E, per quanto io incoraggi e auspichi sempre un cambiamento di queste modalità di fruizione attivo e consapevole (almeno in chi desidera parlare dell’oggi attraverso le storie di finzione senza troppi bias -inevitabili, ma riconoscibili), sono d’accordo su un aspetto: le nuove storie, e di conseguenza i nuovi personaggi, si fanno strada da sole quando sono forti, quando sovvertono e generano riflessioni inedite, quando problematizzano in maniera inconsueta. Quando riescono, insomma, a manipolare e trasformare il reale contemporaneo, le vite di oggi nelle loro dettagliate differenze, per immaginare una nuova e potente narrazione.

Il gioco funziona quando invece di meditare su tutto ciò che abbiamo perso, ci lasciamo incantare dalle forme nuove, seducenti e inevitabilmente ambigue che abbiamo conquistato. Anche lì ci saranno parole scorrette, cattivi inammissibili e comportamenti che fanno schifo, ma spetterà ai nuovi lettori innamorarsene per poi, forse, farsi venire un dubbio, e ricominciare tutto da capo.

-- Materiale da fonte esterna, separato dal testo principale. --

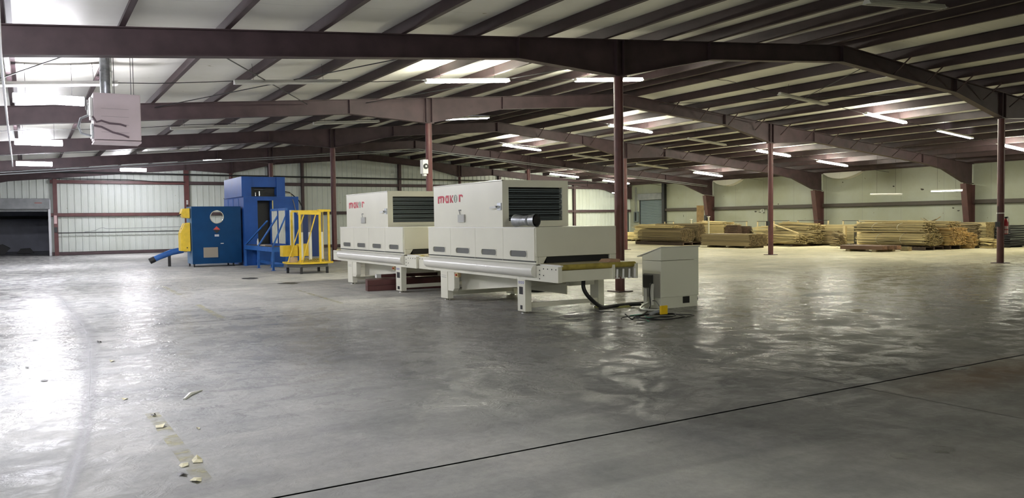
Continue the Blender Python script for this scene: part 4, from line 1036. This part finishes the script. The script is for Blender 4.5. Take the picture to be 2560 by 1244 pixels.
def yellow_stand():
    T = thing('roller_stand', (7.7, 25.3, 0), 'yellow roller stand on black legs beside the blue bench', 'roller stand')
    b = MB().prism([(6.98, 25.3), (7.32, 24.78), (8.12, 24.74), (8.42, 25.0), (8.42, 26.0), (7.05, 26.0)], 'Z', .31, .36); b.build('base_plate', M_yellow, T)
    lg = MB()
    for x, y in ((7.33, 24.85), (7.12, 25.65), (8.16, 24.85), (8.2, 25.85)):
        MB().box(x-.035, x+.035, y-.035, y+.035, 0, .22).build('leg', M_dark, T)
    MB().prism([(7.02, 25.32), (7.34, 24.82), (8.18, 24.8), (8.28, 25.9), (7.06, 25.9)], 'Z', .2, .31).build('black_frame', mat('grey_black_steel', (.07, .07, .065), .5), T)
    for x, y in ((7.35, 25.0), (7.98, 24.95), (8.37, 25.25), (8.37, 25.9), (7.35, 25.9)):
        MB().box(x-.03, x+.03, y-.03, y+.03, .36, 1.96).build('post', M_yellow, T)
    MB().bar((7.31, 25.0, 1.93), (8.02, 24.95, 1.91), .08, .10).build('top_beam', M_yellow, T)
    MB().bar((7.94, 24.95, 2.0), (8.41, 25.25, 2.0), .08, .07).build('top_beam', M_yellow, T)
    MB().bar((7.35, 25.9, 1.99), (8.41, 25.9, 1.99), .08, .07).build('top_beam', M_yellow, T)
    MB().bar((7.50, 25.0, 1.90), (7.02, 25.25, .37), .026, .03).build('brace', M_yellow, T)
    MB().bar((7.86, 24.96, 1.88), (7.38, 24.9, .37), .026, .03).build('brace', M_yellow, T)
    for x in (7.50, 7.78, 8.16):
        r = MB().tube([(x, 25.35, .42), (x, 25.35, 1.31)], .055, 14).build('white_roller', mat('roller_white', (.68, .68, .64), .4), T, smooth=True)
        MB().tube([(x, 25.35, 1.31), (x, 25.35, 1.95)], .05, 14).build('roller_core', mat('roller_grey', (.16, .15, .15), .45), T, smooth=True)
    MB().box(7.06, 7.55, 25.95, 26.3, .52, .88).box(7.6, 7.95, 25.98, 26.3, .52, .92).build('side_tank', M_yellow, T)
    MB().box(7.10, 7.32, 25.2, 25.45, .362, .52).build('cardboard_box', mat('cardboard_tan', (.45, .33, .2), .8), T)
    s = MB()
    RR_ = random.Random(5)
    for k in range(9):
        x = 7.45+.08*k; s.tube([(x, 25.6, .38), (x+.06, 25.3+.1*RR_.random(), .46), (x+.12, 25.1, .38)], .012, 6)
    s.build('chain_heap', mat('greasy_yellow', (.35, .28, .05), .5), T)
yellow_stand()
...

Flip the script: adottare nuove visioni

archetipo
/ar·chè·ti·po/
sostantivo maschile
1.
Primo esemplare assoluto e autonomo, modello.

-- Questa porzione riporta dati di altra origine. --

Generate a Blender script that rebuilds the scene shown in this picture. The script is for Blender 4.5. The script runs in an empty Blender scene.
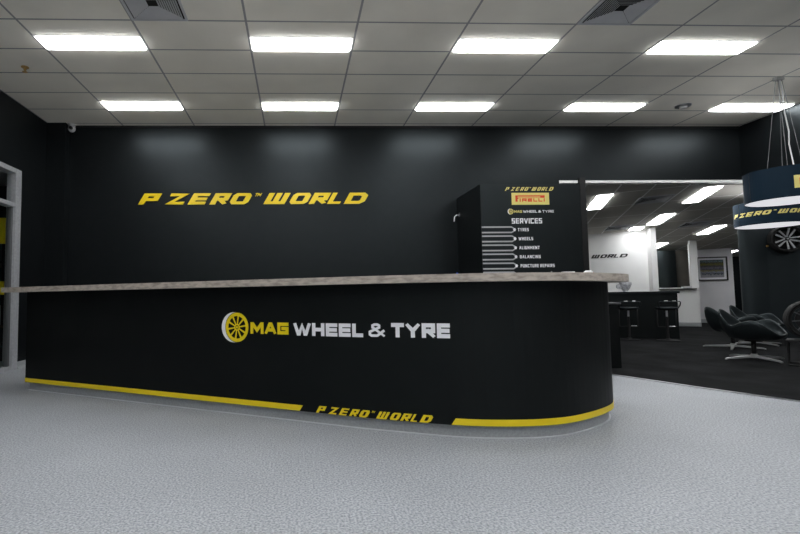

Come strutturare queste narrazioni? Come far “esplodere i miti, immaginando l’inimmaginabile”? La pratica dell’ascolto è certamente tra le prime a cui ricorrere: non accontentarsi, dicevamo, né come spettatori né tanto meno come autori e autrici, di visioni già date come buone, specialmente nella narrazione di tutto ciò che differisca dalla norma (bianca, occidentale, cis-gender, eterosessuale, abile, ecc.). Nutrirci di storie meno mainstream rinvigorisce la scrittura, anche quando si va a parlare del conosciuto e del familiare: un esempio fra i tanti è la scrittura di un personaggio come Saul Goodman nello spin-off di Breaking Bad: una mascolinità che non esce dai suoi riquadri ma viene delineata attraverso modalità originali. Ancora una volta, il come vince sul cosa.

Non si tratta, come qualcuno potrebbe obiettare, di politicamente corretto, ma di, per citare un’espressione che Antonia Caruso utilizza nell’antologia Queer Gaze, una rappresentazione umanamente corretta: scrivere i personaggi come se fossero persone, esseri umani.

Ancora: interrogarsi sui corpi e le relazioni fra i personaggi, sul sensoriale e sul vissuto è un approccio che accorcia le distanze e permette non tanto l’identificazione, che non è fondamentale ai fini di una buona storia, ma la restituzione di un materiale umano. E, infine, navigare gli archetipi per evitare gli stereotipi, o la stereotipizzazione narrativa, cioè la riproposizione di ciò che ho già visto e che do per assodato. Utilizzare gli archetipi come strumenti-bussola, guide da riempire di ragionamenti complessi. Per sovvertire le narrazioni comuni e cercare di far esplodere nuovi miti.